Kansas State is the only Big 12 baseball team below .500 for the season.

Four conference teams are the D1Baseball’s Top 25. There is No. 13 Texas, No. 18 Texas Tech, No. 19 TCU and No. 22 Oklahoma. The Cowboys started the season ranked but have dropped to the receiving votes category of many polls.

Oklahoma is off to a league-leading 21-4 start, but the Sooners’ strength of schedule has been called into question. The Sooners’ schedule ranks 163rd in the country, according to D1Baseball.

Texas Tech entered the season as a national power but has since slipped after uncharacteristic losses, including dropping its first Big 12 series of the year to Texas.

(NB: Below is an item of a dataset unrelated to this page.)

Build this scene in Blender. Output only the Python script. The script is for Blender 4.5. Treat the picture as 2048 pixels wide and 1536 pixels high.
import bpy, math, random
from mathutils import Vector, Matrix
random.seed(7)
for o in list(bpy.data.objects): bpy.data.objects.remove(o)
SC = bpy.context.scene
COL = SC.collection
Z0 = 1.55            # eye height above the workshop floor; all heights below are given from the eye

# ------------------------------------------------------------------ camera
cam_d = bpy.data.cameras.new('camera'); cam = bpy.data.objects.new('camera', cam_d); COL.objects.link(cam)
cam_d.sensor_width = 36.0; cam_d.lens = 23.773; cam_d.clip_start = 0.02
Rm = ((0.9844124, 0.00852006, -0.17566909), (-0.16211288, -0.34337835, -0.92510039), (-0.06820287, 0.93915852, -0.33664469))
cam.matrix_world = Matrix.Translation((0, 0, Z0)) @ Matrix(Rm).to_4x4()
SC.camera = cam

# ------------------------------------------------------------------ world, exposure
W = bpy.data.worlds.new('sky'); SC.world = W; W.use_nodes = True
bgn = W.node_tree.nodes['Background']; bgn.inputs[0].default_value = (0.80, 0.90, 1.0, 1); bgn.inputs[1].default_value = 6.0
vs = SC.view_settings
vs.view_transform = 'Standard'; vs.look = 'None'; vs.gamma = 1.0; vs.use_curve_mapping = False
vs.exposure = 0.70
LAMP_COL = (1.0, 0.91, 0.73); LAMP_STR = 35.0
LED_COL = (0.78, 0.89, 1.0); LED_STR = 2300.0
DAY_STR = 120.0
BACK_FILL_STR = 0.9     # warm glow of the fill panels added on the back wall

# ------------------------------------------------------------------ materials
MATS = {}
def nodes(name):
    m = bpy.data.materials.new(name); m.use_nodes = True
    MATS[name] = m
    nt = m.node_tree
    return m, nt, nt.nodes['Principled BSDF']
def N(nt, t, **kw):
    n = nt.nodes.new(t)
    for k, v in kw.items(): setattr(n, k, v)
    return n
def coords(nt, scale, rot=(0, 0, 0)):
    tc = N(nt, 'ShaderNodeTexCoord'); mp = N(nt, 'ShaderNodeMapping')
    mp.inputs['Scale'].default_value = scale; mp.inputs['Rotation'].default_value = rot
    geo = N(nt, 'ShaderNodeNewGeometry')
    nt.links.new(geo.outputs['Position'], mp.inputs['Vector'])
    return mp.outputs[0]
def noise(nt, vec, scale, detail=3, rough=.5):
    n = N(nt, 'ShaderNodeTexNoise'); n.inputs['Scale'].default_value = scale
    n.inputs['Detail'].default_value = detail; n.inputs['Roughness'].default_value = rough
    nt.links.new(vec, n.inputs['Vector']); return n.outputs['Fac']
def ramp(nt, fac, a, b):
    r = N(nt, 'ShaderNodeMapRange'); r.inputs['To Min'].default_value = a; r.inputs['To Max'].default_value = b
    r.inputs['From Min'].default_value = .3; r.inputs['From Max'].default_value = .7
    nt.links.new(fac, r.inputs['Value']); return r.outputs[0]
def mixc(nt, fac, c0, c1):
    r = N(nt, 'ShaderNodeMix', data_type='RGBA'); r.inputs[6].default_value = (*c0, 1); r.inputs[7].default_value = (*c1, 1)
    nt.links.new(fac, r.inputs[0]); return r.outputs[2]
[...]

Texas might have seemed the favorite after that series, but the Longhorns dropped two of three to TCU this past weekend, setting up a potential rock, paper, scissors game among the three Texas powers. That’s a game the two Oklahoma schools hope to get in on.

4. Carson McCusker is an Extra Base Mad Man

Carson McCusker leads the Cowboys in batting average (.333), hits (27), doubles (11), triples (three) and slugging percentage (.617).

McCusker hit nabbed two of those triples on Saturday, becoming the first OSU player since 2011 to have multiple triples in the same game.

5. Ben Leeper is Slamming Doors

In his 12 1/3 innings this season, Ben Leeper has a perfect 0.00 ERA.

All of Leeper’s work this season has come in relief. He is usually out there for an inning at a time, securing three saves in his 11 appearances. Leeper, a junior from Southlake, Texas, has allowed seven hits and walked seven batters this season, but he also has 16 strikeouts.

As a whole, the Cowboys’ pitching staff ranks near the top of the Big 12 in many categories. OSU is third in combined ERA (.344), third in earned runs allowed (75) and second in hits allowed (165).